The funds decision to pull their capital out of fossil fuel shares was the latest win for the divestment movement.

The fossil-fuel divestment movement has been gathering traction for around 18 months – started by Bill McKibben through his campaign organisation 350.org and gaining momentum following the publication of the Carbon Tracker “Unburnable carbon” report. The latest move by the Divest-Invest Philanthropy coalition has made positive steps towards recognising the threat fossil fuel investments pose to both the environment and their investors. It is also an attempt to rectify the damage by re-investing in clean energy.

Now the question is, how does this affect commercial investors and pensions holders?

Why should I care?

Question 1: Do you have a pension fund? Yes, probably. Question 2: Do you know what your pension fund manager has invested your money in? No, probably not.

It is commonplace for pensions fund managers not to openly publicise exactly what your money is invested in and where it is making its returns. For as long as your money is doing its job and earning interest what does it matter, right? Wrong. Studies show that the UK public is increasingly becoming concerned about how ethical their investments are. This combined with heightening public concern over climate change means that it is looking more and more likely that, given the choice, the British public would rather have their pensions and long-term investments placed in clean energy shares than gas and oil.

But the “choice” is the sticking point here. Because really, there isn’t very much.

Powerful multimillion pound funds have funnelled massive amounts of public investment into fossil-fuel companies’ shares, which could now potentially cost them – and you – dearly.

Last month Christina Figueres the UN Climate Chief said that a global investment in clean technology of  $1 trillion each year was needed in order to avoid irreversible global warming.

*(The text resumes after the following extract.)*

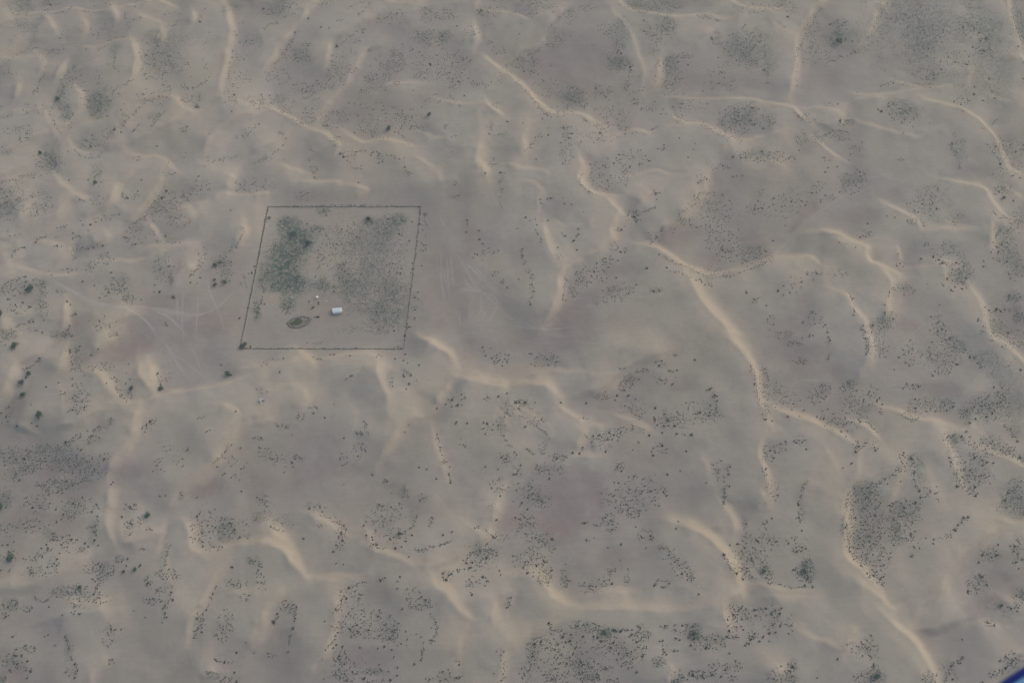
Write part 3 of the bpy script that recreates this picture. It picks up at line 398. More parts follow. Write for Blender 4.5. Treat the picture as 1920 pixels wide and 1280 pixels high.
E(40,40,30,70,40); E(40,200,80,80,60); E(14,470,100,30,14); L(60,24,"490,30 570,50 630,90 670,130"); E(50,640,190,40,70); E(14,620,270,30,20); E(70,970,40,120,70); L(24,12,"1200,20 1180,90 1120,150"); E(24,1315,80,20,40); E(40,1000,170,160,60); L(40,16,"1310,260 1390,240 1480,210"); E(20,890,250,30,20); E(14,950,265,30,10); E(16,1230,290,60,20); L(24,12,"1650,110 1740,150 1780,180"); E(20,1840,180,60,30); L(60,20,"1560,370 1620,310 1700,280 1800,290"); E(90,1710,340,90,70); L(50,20,"1400,460 1480,440 1560,430"); E(30,1430,490,30,30); E(24,1620,400,40,40); E(24,1610,520,40,40); E(24,20,420,24,80); E(10,50,560,30,60); E(50,230,700,50,40); E(24,280,740,30,30); L(20,12,"140,840 155,790 160,760"); L(24,12,"300,690 290,790 270,880"); L(20,12,"265,920 245,990"); E(50,720,620,80,70); L(30,16,"690,560 760,540 820,520"); L(30,14,"640,590 640,680 610,740"); E(16,610,730,30,40); E(16,940,505,40,14); E(60,800,770,140,60); E(90,870,880,160,70); E(40,1020,870,70,80); E(50,1220,690,70,40); L(40,14,"1310,760 1350,820 1350,900 1310,980"); L(30,14,"1260,960 1250,1040 1240,1110"); E(40,900,1190,100,20); E(70,640,1140,70,110); E(60,760,1210,150,60); E(24,860,1270,120,20); E(40,630,860,60,40); L(20,14,"600,920 570,980 530,1020 490,1120"); E(14,1700,520,50,40); E(14,1610,610,14,14); E(24,1890,680,20,40); E(20,1380,1250,120,30); E(14,1520,1240,40,20); E(10,1520,1120,20,30); E(16,1850,1150,30,100); E(10,1420,1190,60,20); E(24,1180,610,60,60); E(24,990,950,50,30); E(14,1310,690,40,40); E(14,1640,260,100,30); E(14,1110,950,80,60);E(10,120,1070,40,20)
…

Much of that can be raised through divestment and re-investment from large funds. But it may take more than grave warnings about the climate to push fund managers into action and there is something you can do.

How do I do it? 

What many people don’t know is that divestment is not just something that can be done by multimillion pound funds, trusts, foundations and venture capitalists. You can change the world through the power of investing no matter what the size of your piggy bank.

Taking control of where your money is invested all begins with research. Knowing what your money is being invested in is half the battle when it comes to taking conscious steps towards divesting from fossil fuels. The most effective way of doing this is by speaking to your bank or IFA directly to find out which shares are benefiting from your pension savings. Regardless of whether you currently have a pension or an investment portfolio, finding ethical funds and investments can be easily done with environmentally and ethically transparent funds such as being listed online.

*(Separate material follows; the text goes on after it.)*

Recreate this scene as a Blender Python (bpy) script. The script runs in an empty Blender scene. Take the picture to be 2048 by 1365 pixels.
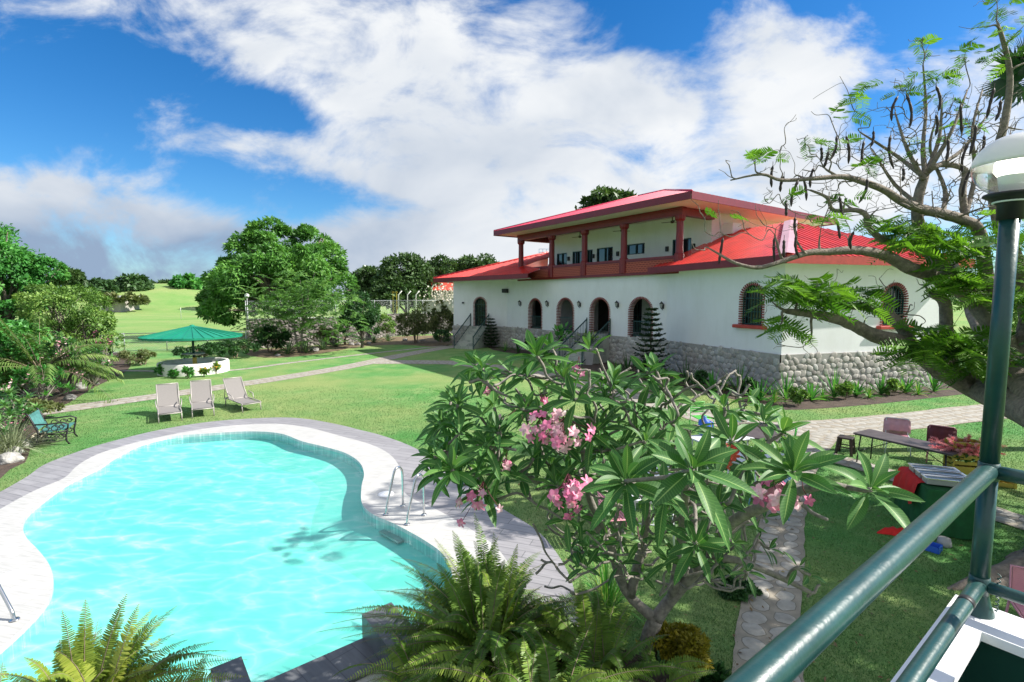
import bpy, bmesh, math, random
import numpy as np
from mathutils import Vector, Matrix
from mathutils.geometry import tessellate_polygon
R = math.radians
scene = bpy.context.scene
COL = scene.collection

# ------------------------------------------------------------------ camera
CAMZ = 4.0
PITCH = math.atan(0.0865)
cd = bpy.data.cameras.new('camera'); cam = bpy.data.objects.new('camera', cd); COL.objects.link(cam)
cd.sensor_width = 36.0; cd.lens = 17.578; cd.clip_end = 6000; cd.clip_start = 0.05
cam.location = (0, 0, CAMZ); cam.rotation_euler = (math.pi/2 - PITCH, 0, 0)
scene.camera = cam

def ray(u, v):
    """direction of a point of the photograph (2048 x 1365) in world space"""
    c, s = math.cos(PITCH), math.sin(PITCH)
    x = (u-1024)/1000.0; z = -(v-682.5)/1000.0
    return Vector((x, c+z*s, -s+z*c))
def G(u, v, z=0.0):
    d = ray(u, v); t = (z-CAMZ)/d.z
    return Vector((d.x*t, d.y*t, z))
def P(u, v, Y):
    d = ray(u, v); t = Y/d.y
    return Vector((d.x*t, Y, CAMZ+d.z*t))

# ------------------------------------------------------------------ sun + sky
SUN_AZ = Vector((1.0, 0.03)).normalized(); SUN_EL = R(40)
sd = bpy.data.lights.new('sun', 'SUN'); sun = bpy.data.objects.new('sun', sd); COL.objects.link(sun)
sd.energy = 5.0; sd.angle = R(0.5); sd.color = (1.0, 0.95, 0.86)
tosun = Vector((SUN_AZ.x*math.cos(SUN_EL), SUN_AZ.y*math.cos(SUN_EL), math.sin(SUN_EL)))
sun.rotation_euler = tosun.to_track_quat('Z', 'Y').to_euler()
sun.location = (30, 0, 40)

world = bpy.data.worlds.new("World"); scene.world = world; world.use_nodes = True
wt = world.node_tree; wt.nodes.clear()
def wn(t, **k):
    n = wt.nodes.new(t)
    for a, b in k.items(): setattr(n, a, b)
    return n
def wlink(a, b): wt.links.new(a, b)
def wmath(op, a, b=None, c=None, clamp=False):
    n = wn('ShaderNodeMath', operation=op); n.use_clamp = clamp
    for i, x in enumerate((a, b, c)):
        if x is None: continue
        if isinstance(x, (int, float)): n.inputs[i].default_value = x
        else: wlink(x, n.inputs[i])
    return n.outputs[0]
sky = wn('ShaderNodeTexSky', sky_type='NISHITA', sun_disc=False, sun_elevation=SUN_EL,
         sun_rotation=math.atan2(SUN_AZ.x, SUN_AZ.y), altitude=100, air_density=1.0, dust_density=0.3, ozone_density=2.5)
tc = wn('ShaderNodeTexCoord')
sep = wn('ShaderNodeSeparateXYZ'); wlink(tc.outputs['Generated'], sep.inputs[0])
dx, dy, dz = sep.outputs
ay = wmath('MAXIMUM', wmath('ABSOLUTE', dy), 0.06)
sx = wmath('DIVIDE', dx, ay); sz = wmath('DIVIDE', dz, ay)      # where on the front sky
# cloud banks: (u, v, half length, half height, tilt in degrees, weight)
BANKS = [(560, 75, 400, 105, 22, .62), (880, 230, 330, 150, 22, .85), (1120, 330, 280, 170, 12, .9), (620, 300, 320, 62, 16, .62),
         (1250, 210, 170, 120, 60, .45), (230, 475, 300, 85, 9, 1.15), (40, 430, 180, 75, 0, .8), (850, 500, 300, 60, 4, .75),
         (1180, 430, 280, 60, 0, .6), (200, 300, 90, 60, 10, .36), (1660, 150, 120, 70, -20, .8), (1470, 160, 130, 120, 30, .62),
         (1600, 45, 230, 60, 5, .62), (1960, 180, 220, 130, -35, .66), (1420, 330, 320, 90, 0, .6), (80, 15, 150, 35, 0, .3),
         (300, 545, 520, 55, 0, 1.5), (1800, 400, 380, 90, 0, .62), (1000, 40, 260, 80, 0, .3), (1340, 50, 120, 70, 50, -.5), (1410, 255, 70, 90, 20, -.42), (520, 222, 180, 36, 18, -.5), (1800, 60, 130, 70, -30, -.3), (860, 420, 260, 40, 8, -.3)]
tot = None
for (u, v, a, b, rot, w) in BANKS:
    d = ray(u, v); cx, cz = d.x/d.y, d.z/d.y
    ca, sa = math.cos(R(rot)), math.sin(R(rot))
    ex = wmath('SUBTRACT', sx, cx); ez = wmath('SUBTRACT', sz, cz)
    # photo v runs downwards, so a positive tilt falls to the right
    p = wmath('MULTIPLY', wmath('SUBTRACT', wmath('MULTIPLY', ex, ca), wmath('MULTIPLY', ez, sa)), 1000.0/a)
    q = wmath('MULTIPLY', wmath('ADD', wmath('MULTIPLY', ex, sa), wmath('MULTIPLY', ez, ca)), 1000.0/b)
    rr = wmath('ADD', wmath('MULTIPLY', p, p), wmath('MULTIPLY', q, q))
    g = wmath('MULTIPLY', wmath('EXPONENT', wmath('MULTIPLY', rr, -0.8)), w)
    tot = g if tot is None else wmath('ADD', tot, g)
tot = wmath('MINIMUM', tot, 1.0)
comb = wn('ShaderNodeCombineXYZ'); wlink(sx, comb.inputs[0]); wlink(wmath('MULTIPLY', sz, 1.7), comb.inputs[1]); wlink(dy, comb.inputs[2])
def wnoise(scale, detail, rough, dist=0.0, off=(0, 0, 0)):
    m = wn('ShaderNodeMapping'); wlink(comb.outputs[0], m.inputs[0]); m.inputs['Location'].default_value = off
    n = wn('ShaderNodeTexNoise'); wlink(m.outputs[0], n.inputs['Vector'])
    n.inputs['Scale'].default_value = scale; n.inputs['Detail'].default_value = detail
    n.inputs['Roughness'].default_value = rough; n.inputs['Distortion'].default_value = dist
    return n.outputs['Fac']
n1 = wnoise(3.4, 10, 0.6, 0.55); n2 = wnoise(11, 6, 0.6, 0.0, (3, 1, 0)); n3 = wnoise(2.6, 5, 0.5, 0.3, (7, 2, 4))
dens = wmath('ADD', wmath('ADD', wmath('MULTIPLY', tot, 0.95), wmath('MULTIPLY', wmath('SUBTRACT', n1, 0.5), 2.0)),
             wmath('MULTIPLY', wmath('SUBTRACT', n2, 0.5), 0.5))
mr = wn('ShaderNodeMapRange', interpolation_type='SMOOTHSTEP'); wlink(dens, mr.inputs[0])
mr.inputs[1].default_value = 0.34; mr.inputs[2].default_value = 0.96
hi = wn('ShaderNodeMapRange', interpolation_type='SMOOTHSTEP'); wlink(dz, hi.inputs[0]); hi.inputs[1].default_value = .60; hi.inputs[2].default_value = .82
bk = wn('ShaderNodeMapRange', interpolation_type='SMOOTHSTEP'); wlink(dy, bk.inputs[0]); bk.inputs[1].default_value = .05; bk.inputs[2].default_value = -.35
# unseen cloud cover added overhead and behind the viewpoint to whiten the skylight
cover = wmath('MAXIMUM', mr.outputs[0], wmath('MULTIPLY', wmath('MAXIMUM', hi.outputs[0], bk.outputs[0]), .85))
# the clouds' own light: bright bodies, blue-grey bases, bluer bases close to the horizon
low = wn('ShaderNodeMapRange', interpolation_type='SMOOTHSTEP'); wlink(sz, low.inputs[0])
low.inputs[1].default_value = 0.30; low.inputs[2].default_value = 0.02
lft = wn('ShaderNodeMapRange', interpolation_type='SMOOTHSTEP'); wlink(sx, lft.inputs[0])
lft.inputs[1].default_value = 0.1; lft.inputs[2].default_value = -0.6
sh = wmath('ADD', wmath('MULTIPLY', wmath('SUBTRACT', n3, 0.42), 1.9), wmath('MULTIPLY', wmath('MULTIPLY', low.outputs[0], lft.outputs[0]), 1.15), clamp=True)
ccol = wn('ShaderNodeMix', data_type='RGBA'); wlink(sh, ccol.inputs[0])
ccol.inputs[6].default_value = (7.6, 7.8, 8.0, 1); ccol.inputs[7].default_value = (2.6, 3.5, 4.9, 1)
tint = wn('ShaderNodeMix', data_type='RGBA', blend_type='MULTIPLY'); tint.inputs[0].default_value = 1.0
hs = wn('ShaderNodeHueSaturation'); hs.inputs['Saturation'].default_value = 1.38; wlink(sky.outputs[0], hs.inputs['Color'])
wlink(hs.outputs[0], tint.inputs[6]); tint.inputs[7].default_value = (0.85, 1.13, 1.30, 1)
cm = wn('ShaderNodeMix', data_type='RGBA'); wlink(cover, cm.inputs[0]); wlink(tint.outputs[2], cm.inputs[6]); wlink(ccol.outputs[2], cm.inputs[7])
bg = wn('ShaderNodeBackground'); wlink(cm.outputs[2], bg.inputs[0]); bg.inputs[1].default_value = 0.071
wo = wn('ShaderNodeOutputWorld'); wlink(bg.outputs[0], wo.inputs[0])

scene.view_settings.view_transform = 'Standard'; scene.view_settings.look = 'None'
scene.view_settings.gamma = 1.0; scene.view_settings.exposure = 0.78
scene.cycles.max_bounces = 8; scene.cycles.transparent_max_bounces = 24
# ------------------------------------------------------------------ objects
def tag(o, label=None, cat=None, group=None, kind=None):
    if label: o['label'] = label
    if cat: o['category'] = cat
    if group: o['group'] = group
    if kind: o['kind'] = kind
    return o
def thing(name, label, cat, loc=(0, 0, 0), group=None, rz=0.0):
    o = bpy.data.objects.new(name, None); COL.objects.link(o); o.empty_display_size = 0.2
    o.location = loc; o.rotation_euler = (0, 0, rz)
    return tag(o, label, cat, group)
KIDS = {}
def link(o, parent):
    COL.objects.link(o)
    if parent is not None:
        o.parent = parent; KIDS.setdefault(parent.name, []).append(o)
def base_of(parent):
    t = Vector((0, 0, 0)); p = parent
    while p is not None: t = t+p.location; p = p.parent
    return t
def dup(o, parent=None):
    c = o.copy(); link(c, parent)
    for k in KIDS.get(o.name, []): dup(k, c)
    return c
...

However, the most effective way to fight climate change though investment is to make pension providers increase the amount of  money that they invest in renewables by raising awareness of the need to divest from fossil fuels. There are a number of high-profile divestment campaigns globally such as 350.org  and Go Fossil Free which track divestment campaigns and even allow members to start their own and create their own petitions.

In the last week American students have been given a platform to raise the profile of divestment in the global media as they protested their tuition fees being ploughed into fossil fuels. From all observations it seems that the divestment campaign could be forcing funds managers to rethink their position on fossil fuels and although there is still a long way to go, it’s not too late to take control of your investments, no matter how big or small and work towards a cleaner, more economically stable future.